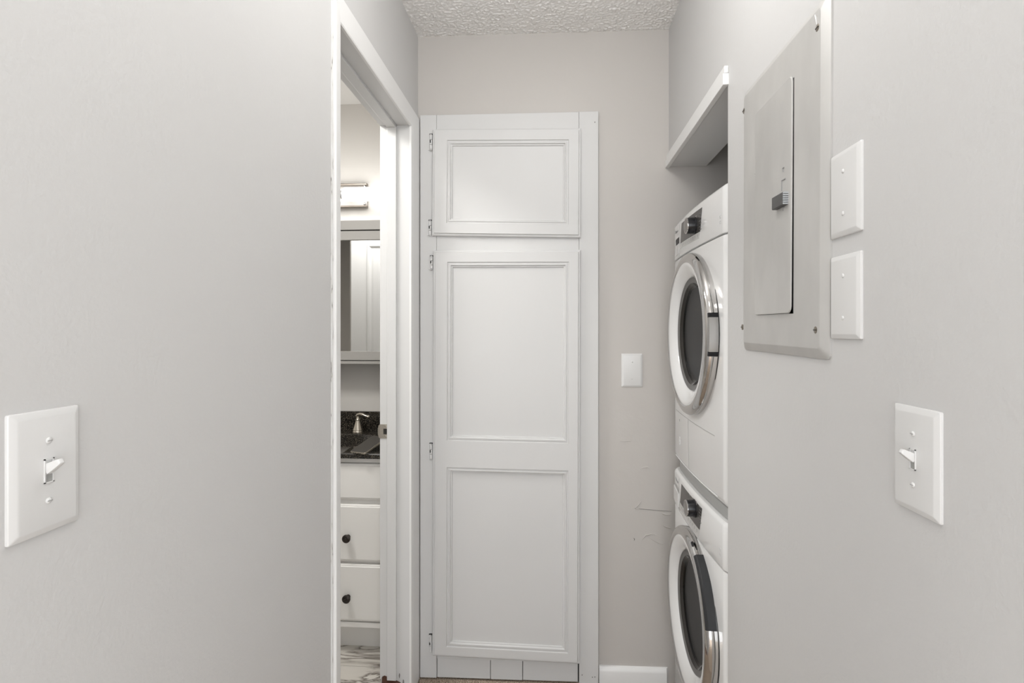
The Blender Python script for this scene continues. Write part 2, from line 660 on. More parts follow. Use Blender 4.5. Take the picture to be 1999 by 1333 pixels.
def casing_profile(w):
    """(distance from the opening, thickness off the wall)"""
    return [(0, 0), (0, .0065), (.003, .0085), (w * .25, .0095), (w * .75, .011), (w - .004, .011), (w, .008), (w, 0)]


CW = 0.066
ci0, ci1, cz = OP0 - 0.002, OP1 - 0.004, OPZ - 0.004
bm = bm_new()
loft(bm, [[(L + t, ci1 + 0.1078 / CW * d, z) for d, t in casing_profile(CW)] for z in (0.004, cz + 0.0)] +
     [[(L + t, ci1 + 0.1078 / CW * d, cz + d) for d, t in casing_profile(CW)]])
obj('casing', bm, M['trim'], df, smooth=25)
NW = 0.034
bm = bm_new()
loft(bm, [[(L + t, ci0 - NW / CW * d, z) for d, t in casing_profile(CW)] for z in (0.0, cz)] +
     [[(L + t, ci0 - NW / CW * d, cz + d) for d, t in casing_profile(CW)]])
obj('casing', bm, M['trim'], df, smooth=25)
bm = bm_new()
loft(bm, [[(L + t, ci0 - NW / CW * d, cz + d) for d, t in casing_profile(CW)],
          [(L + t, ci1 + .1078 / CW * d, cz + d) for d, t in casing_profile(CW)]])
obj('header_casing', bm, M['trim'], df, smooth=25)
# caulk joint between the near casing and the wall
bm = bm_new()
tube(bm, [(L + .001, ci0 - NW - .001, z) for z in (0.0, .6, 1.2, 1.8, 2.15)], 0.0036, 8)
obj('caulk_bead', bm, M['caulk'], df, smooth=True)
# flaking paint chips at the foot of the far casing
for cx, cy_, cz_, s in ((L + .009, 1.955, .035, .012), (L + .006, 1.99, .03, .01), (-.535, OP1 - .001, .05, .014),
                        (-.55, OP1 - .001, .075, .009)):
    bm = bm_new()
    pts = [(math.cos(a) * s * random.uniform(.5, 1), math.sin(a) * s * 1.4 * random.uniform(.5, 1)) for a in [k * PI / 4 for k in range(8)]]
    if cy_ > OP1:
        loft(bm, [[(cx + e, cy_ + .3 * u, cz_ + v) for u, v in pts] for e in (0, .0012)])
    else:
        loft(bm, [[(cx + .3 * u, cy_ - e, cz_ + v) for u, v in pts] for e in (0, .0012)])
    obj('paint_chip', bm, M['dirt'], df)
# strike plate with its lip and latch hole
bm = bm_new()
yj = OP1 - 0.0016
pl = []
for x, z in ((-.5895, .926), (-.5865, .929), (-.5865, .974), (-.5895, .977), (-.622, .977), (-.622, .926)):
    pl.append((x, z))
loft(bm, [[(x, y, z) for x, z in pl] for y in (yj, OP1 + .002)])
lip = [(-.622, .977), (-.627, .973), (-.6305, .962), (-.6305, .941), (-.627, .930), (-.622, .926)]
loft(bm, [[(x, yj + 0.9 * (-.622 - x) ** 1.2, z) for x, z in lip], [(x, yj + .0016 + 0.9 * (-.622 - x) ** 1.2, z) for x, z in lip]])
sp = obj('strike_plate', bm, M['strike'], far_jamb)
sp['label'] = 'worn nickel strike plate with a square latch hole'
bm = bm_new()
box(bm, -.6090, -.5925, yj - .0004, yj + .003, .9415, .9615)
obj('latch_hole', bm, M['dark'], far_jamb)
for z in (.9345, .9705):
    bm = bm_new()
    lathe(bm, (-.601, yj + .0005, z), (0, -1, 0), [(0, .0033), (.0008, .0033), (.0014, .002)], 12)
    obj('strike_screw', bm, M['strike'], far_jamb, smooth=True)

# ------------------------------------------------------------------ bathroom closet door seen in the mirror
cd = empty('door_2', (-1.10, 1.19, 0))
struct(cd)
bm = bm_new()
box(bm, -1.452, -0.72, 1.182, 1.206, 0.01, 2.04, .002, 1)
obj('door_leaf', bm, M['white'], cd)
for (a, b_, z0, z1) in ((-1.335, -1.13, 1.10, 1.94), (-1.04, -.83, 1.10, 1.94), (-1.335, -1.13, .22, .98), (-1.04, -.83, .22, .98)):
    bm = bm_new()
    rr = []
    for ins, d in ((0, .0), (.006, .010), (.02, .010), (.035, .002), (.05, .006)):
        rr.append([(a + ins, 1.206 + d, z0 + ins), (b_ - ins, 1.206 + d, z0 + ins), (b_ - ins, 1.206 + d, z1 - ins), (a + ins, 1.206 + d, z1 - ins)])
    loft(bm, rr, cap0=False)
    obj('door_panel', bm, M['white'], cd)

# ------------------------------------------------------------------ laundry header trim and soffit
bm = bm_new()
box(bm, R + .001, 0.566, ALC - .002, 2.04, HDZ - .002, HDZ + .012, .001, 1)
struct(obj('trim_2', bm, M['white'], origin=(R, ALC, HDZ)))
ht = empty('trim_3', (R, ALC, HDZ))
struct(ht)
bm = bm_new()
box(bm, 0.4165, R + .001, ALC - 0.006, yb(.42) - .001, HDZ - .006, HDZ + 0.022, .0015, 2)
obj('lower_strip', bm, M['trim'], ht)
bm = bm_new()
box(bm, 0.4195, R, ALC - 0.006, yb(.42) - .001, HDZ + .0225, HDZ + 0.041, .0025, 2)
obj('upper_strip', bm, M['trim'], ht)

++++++

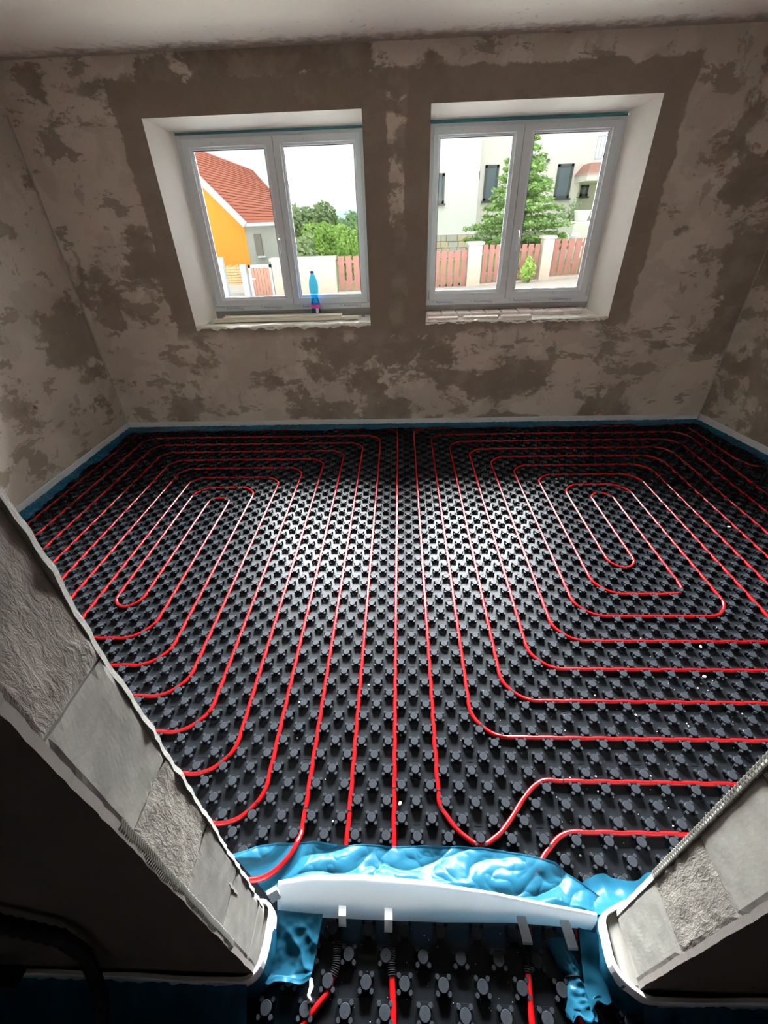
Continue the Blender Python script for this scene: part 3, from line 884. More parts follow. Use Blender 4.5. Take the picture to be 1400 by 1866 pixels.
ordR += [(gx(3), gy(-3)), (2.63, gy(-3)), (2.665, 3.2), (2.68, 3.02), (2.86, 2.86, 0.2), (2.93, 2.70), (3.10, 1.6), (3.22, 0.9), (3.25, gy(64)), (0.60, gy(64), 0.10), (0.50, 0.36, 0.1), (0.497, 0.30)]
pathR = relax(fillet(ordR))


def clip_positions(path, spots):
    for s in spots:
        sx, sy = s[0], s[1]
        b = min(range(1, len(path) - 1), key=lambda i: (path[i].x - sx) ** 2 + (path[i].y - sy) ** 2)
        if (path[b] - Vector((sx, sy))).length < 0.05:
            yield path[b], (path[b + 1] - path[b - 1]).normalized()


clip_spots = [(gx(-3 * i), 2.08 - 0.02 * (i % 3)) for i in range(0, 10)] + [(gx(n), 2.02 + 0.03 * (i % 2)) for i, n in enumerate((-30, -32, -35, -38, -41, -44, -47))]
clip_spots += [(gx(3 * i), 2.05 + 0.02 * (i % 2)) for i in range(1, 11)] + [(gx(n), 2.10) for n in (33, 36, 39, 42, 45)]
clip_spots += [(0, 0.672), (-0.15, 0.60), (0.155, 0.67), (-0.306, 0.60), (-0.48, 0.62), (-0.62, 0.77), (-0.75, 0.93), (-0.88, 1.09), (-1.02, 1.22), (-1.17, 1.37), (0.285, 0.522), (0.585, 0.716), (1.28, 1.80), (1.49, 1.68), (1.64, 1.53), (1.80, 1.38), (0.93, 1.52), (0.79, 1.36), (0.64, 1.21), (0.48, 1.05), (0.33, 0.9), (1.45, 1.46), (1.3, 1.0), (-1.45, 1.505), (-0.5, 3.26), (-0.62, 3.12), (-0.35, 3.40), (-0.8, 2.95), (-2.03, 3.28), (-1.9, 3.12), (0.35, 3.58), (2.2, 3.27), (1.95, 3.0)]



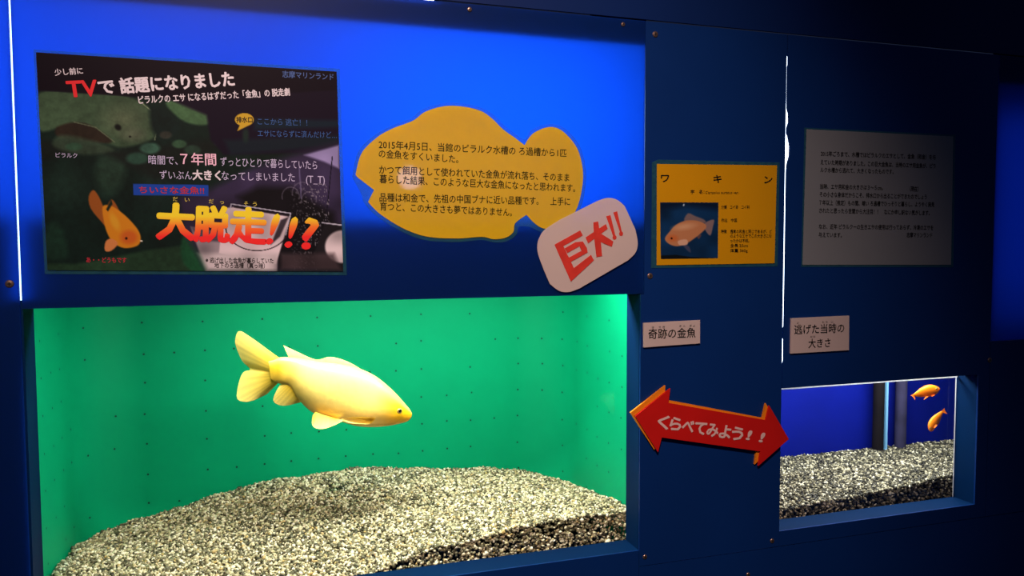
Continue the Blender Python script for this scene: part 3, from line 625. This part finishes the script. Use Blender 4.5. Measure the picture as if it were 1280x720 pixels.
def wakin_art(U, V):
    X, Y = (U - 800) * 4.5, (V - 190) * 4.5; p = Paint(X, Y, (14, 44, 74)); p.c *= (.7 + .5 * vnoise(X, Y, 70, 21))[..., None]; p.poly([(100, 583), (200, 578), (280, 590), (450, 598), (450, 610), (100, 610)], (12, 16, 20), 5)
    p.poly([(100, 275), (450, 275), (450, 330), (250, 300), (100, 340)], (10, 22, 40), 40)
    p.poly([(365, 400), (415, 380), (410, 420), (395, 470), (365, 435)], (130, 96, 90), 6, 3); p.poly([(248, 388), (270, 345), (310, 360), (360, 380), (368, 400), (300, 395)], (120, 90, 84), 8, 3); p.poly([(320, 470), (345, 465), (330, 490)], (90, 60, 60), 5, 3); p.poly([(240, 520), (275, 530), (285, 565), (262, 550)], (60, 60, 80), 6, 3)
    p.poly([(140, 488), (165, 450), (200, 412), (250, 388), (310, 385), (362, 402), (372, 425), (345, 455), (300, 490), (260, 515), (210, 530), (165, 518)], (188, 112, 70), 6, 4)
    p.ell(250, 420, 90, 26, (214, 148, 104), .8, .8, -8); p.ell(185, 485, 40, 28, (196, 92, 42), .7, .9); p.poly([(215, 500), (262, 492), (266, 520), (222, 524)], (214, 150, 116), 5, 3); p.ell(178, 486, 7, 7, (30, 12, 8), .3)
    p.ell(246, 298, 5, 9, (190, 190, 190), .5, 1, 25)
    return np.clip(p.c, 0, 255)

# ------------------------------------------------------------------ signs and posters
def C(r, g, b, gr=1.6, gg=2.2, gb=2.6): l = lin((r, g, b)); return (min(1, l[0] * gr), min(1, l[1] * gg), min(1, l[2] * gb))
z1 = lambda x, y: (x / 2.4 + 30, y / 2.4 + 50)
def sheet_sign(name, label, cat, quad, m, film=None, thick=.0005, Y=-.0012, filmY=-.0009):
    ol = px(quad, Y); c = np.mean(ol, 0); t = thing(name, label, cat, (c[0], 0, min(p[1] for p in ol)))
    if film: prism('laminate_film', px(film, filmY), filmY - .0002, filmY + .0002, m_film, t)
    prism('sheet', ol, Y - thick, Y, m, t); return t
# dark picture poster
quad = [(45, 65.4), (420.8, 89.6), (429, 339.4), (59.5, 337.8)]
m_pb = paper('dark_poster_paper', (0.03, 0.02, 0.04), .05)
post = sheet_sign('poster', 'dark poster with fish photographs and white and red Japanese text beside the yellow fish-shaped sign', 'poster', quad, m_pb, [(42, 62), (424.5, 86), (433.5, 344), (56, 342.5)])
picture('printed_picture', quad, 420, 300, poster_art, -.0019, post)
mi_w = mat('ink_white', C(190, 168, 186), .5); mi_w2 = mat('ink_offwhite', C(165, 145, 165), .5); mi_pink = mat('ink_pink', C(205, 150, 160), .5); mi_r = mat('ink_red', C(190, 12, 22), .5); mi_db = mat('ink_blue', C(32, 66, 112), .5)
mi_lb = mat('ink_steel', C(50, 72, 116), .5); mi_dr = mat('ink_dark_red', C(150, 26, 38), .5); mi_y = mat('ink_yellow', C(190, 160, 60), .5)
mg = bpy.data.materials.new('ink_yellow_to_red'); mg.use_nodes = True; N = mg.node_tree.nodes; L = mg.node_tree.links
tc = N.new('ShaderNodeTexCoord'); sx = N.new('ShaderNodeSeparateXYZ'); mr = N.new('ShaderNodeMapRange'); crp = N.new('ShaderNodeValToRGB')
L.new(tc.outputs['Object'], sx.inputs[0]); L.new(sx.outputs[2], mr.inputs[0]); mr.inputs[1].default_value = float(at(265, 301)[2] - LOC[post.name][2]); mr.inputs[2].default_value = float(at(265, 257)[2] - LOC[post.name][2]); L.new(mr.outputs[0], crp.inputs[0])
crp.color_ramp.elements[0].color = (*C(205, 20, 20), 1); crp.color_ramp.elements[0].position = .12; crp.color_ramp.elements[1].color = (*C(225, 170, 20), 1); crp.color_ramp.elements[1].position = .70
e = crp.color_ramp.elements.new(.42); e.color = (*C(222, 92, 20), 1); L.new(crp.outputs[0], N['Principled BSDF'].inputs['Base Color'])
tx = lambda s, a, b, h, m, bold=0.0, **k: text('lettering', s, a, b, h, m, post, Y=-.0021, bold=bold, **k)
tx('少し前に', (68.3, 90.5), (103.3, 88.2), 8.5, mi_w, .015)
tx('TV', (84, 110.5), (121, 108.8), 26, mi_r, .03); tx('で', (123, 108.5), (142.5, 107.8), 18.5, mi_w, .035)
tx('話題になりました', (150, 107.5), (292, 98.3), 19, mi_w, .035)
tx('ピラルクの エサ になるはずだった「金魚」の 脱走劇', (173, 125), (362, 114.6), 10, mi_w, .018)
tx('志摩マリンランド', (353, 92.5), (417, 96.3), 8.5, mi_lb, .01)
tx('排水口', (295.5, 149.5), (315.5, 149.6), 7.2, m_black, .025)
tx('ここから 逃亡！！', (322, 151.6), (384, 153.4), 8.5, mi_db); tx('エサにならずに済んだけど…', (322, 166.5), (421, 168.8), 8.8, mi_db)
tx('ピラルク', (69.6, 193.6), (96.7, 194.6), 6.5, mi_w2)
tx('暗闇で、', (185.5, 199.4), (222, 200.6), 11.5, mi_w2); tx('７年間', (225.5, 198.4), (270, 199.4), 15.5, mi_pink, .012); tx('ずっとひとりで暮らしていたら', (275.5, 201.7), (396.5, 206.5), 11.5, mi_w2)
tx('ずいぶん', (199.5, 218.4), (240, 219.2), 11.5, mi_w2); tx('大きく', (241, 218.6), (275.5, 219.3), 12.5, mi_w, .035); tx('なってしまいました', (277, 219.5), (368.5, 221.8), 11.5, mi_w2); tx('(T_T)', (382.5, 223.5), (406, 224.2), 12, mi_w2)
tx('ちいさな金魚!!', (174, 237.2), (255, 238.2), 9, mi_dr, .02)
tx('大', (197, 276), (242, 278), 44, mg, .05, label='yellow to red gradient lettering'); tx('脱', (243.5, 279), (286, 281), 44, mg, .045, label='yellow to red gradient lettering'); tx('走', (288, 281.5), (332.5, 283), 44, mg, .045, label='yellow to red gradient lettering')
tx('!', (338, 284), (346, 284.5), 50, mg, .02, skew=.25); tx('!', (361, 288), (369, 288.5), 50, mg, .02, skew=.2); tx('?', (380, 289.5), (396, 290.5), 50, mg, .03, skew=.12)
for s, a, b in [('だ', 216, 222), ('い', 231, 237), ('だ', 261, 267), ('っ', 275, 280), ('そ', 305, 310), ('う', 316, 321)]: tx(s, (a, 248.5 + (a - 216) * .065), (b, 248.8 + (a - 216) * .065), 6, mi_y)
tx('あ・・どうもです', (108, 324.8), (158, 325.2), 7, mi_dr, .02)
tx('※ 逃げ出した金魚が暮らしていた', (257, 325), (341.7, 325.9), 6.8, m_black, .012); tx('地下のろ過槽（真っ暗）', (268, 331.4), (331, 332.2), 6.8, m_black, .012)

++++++

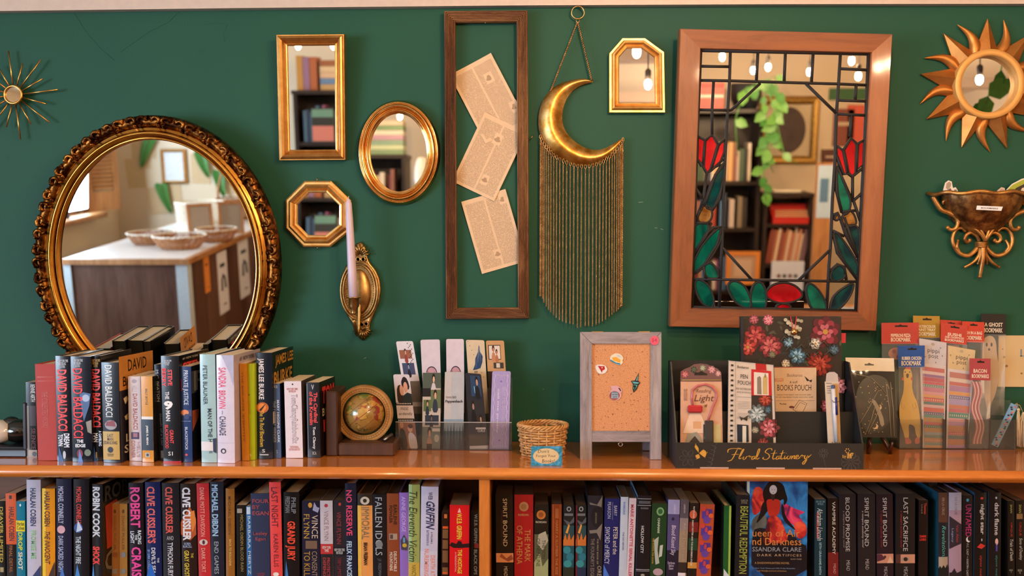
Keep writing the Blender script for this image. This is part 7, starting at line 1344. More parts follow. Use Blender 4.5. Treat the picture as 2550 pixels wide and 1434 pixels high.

++++++

§ Instruction:
State the number of lines in this listing that contain the string "script", and add nothing else.

§ Written solution:
4